One of the reasons WPS is more expensive, according to both Matthews and Nadler, is that teachers enrolled in the plan have generally higher usage rates than those in GHC.
“All these young healthy people go to GHC. They don’t have costs. If you went and talked to 10 new teachers, they probably haven’t been to the doctor at all, for any reason,” Matthews says. “That’s not the case if you go talk to 10 teachers over the age of 50 who are the population in WPS.”
There is one measure, however, that undercuts claims that WPS provides superior care. Office of the Commissioner of Insurance records show WPS has a significantly higher grievance rate than other area health providers. In 2003, WPS had 68 grievances per 10,000 enrollees, while GHC of South Central Wisconsin had 28.2, Physicians Plus 21.8, Dean 20.2, and Unity 17.2. All of WPS complaints involved the denial of benefits.

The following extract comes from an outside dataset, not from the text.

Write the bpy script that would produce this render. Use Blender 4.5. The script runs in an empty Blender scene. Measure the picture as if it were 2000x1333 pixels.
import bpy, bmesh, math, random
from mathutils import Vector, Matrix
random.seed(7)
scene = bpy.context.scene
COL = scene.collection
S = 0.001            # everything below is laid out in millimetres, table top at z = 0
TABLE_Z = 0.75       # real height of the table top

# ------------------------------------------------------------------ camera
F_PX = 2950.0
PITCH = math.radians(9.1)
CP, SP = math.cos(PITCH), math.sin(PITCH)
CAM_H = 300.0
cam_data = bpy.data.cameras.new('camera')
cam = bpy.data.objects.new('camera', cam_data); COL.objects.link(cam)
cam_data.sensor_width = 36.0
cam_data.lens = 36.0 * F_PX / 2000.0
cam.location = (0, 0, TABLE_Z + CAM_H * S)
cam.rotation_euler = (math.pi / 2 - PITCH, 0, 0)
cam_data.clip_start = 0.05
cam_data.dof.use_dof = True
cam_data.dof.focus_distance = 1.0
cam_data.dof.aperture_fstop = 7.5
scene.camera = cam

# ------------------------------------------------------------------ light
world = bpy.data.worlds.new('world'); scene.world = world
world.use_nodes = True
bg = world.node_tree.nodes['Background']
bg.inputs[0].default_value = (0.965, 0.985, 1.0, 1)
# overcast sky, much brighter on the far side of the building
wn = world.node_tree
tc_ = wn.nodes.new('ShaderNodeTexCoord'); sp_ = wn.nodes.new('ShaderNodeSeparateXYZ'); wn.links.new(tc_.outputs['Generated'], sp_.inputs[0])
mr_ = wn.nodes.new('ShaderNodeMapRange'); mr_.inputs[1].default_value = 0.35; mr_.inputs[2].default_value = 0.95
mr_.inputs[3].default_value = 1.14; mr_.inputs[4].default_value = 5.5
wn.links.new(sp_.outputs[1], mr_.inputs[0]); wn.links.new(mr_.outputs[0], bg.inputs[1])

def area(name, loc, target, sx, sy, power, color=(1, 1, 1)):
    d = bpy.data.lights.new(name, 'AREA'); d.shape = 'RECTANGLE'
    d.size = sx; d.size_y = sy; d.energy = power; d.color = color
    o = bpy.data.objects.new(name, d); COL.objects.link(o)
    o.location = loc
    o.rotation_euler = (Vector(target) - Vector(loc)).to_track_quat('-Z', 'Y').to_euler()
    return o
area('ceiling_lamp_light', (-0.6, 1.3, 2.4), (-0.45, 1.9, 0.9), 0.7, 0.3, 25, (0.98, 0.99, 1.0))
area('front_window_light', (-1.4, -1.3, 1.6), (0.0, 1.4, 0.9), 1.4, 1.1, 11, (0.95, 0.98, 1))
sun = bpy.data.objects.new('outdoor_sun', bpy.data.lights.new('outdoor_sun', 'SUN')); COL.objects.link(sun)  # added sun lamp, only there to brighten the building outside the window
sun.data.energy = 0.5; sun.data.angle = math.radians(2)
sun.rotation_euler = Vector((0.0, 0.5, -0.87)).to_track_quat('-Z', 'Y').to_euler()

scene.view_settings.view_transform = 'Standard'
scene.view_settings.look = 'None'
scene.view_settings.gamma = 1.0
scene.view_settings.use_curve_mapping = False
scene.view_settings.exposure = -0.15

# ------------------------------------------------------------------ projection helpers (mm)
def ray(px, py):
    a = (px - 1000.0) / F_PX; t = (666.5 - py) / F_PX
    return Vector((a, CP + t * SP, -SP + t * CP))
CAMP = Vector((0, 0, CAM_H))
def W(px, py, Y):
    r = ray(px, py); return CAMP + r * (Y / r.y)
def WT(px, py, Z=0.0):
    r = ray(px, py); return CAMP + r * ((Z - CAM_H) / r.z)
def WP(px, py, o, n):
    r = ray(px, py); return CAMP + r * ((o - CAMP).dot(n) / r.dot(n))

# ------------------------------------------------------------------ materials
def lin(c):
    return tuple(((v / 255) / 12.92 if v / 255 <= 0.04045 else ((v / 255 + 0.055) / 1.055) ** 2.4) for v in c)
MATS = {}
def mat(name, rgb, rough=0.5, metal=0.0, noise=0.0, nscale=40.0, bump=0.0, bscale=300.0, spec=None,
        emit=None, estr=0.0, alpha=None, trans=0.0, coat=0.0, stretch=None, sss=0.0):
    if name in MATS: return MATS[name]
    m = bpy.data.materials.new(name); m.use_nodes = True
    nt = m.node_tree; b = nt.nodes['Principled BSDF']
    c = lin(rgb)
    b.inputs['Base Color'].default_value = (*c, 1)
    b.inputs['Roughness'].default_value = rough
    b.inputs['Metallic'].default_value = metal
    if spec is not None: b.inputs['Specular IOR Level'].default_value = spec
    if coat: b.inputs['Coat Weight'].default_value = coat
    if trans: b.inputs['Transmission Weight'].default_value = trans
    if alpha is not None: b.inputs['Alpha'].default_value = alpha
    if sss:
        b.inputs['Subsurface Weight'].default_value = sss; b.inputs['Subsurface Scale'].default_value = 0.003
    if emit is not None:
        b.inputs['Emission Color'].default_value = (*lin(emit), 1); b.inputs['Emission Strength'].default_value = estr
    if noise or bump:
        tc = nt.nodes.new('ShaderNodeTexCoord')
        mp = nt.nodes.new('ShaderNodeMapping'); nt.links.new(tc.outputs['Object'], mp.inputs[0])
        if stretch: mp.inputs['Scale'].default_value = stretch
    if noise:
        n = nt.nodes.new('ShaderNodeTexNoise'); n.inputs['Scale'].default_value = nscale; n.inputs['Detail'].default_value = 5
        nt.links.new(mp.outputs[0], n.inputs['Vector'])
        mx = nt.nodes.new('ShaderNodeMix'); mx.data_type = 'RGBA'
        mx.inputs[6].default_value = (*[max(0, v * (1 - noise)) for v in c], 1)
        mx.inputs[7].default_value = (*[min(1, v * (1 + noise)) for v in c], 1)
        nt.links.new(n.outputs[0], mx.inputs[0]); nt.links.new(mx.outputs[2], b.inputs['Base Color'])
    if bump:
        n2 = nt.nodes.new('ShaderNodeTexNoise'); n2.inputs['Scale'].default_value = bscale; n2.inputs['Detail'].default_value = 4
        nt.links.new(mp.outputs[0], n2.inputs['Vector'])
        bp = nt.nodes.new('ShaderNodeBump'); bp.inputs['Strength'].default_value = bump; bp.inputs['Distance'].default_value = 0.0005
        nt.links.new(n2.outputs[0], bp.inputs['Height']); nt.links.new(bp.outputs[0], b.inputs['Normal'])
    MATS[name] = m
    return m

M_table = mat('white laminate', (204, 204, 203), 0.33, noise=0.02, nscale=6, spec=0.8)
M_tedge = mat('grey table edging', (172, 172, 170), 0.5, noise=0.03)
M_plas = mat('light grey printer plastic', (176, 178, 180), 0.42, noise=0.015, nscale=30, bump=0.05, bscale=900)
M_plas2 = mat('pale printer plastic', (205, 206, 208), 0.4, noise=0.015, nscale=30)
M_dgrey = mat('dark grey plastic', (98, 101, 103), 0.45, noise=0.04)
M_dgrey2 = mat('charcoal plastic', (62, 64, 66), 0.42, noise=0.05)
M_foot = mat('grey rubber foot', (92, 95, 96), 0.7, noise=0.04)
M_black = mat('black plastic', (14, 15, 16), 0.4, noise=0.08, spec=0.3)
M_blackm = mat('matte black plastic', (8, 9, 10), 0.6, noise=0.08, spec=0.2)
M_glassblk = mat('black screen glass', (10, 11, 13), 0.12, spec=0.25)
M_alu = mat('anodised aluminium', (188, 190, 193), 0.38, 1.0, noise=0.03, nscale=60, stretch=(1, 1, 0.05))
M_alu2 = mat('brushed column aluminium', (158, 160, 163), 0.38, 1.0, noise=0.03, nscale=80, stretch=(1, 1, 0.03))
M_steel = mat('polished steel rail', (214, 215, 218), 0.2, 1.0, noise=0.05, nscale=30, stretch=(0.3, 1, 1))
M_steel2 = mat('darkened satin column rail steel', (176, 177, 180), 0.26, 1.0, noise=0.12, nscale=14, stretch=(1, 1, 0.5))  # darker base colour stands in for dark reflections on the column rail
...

Virtually everyone acknowledges a change in insurance plans could save the district millions. But because the union sees the WPS money as belonging to teachers, it wants to transfer any savings directly to higher wages. District officials seem to think they’re powerless to do otherwise.
“Does it save the district money to go to a lower costing option? Probably not, because that money would go to salaries,” says Nadler. “This is a bargaining issue and the union won’t give this in exchange for nothing. Changing plans becomes a big negotiating item.”
School board member Ruth Robarts says $3 million is her conservative estimate of potential savings, which translates into 54 jobs. She suggests the district follow the lead of Dane County Executive Kathleen Falk, who used health-care savings to avoid layoffs during the last contract negotiations with county unions.
“We’ve got to work with the union and see about translating several millions of dollars in savings to keeping jobs and protecting programs,” Robarts says. “The only difference between us and the county is that we are weak in our bargaining and they are strong.
“Why are we wasting millions of dollars and why does the union prefer layoffs which hurt kids, over changes in the contract? I think we probably need a couple of new school board members and another contract in order to be in the same position as Kathleen was.”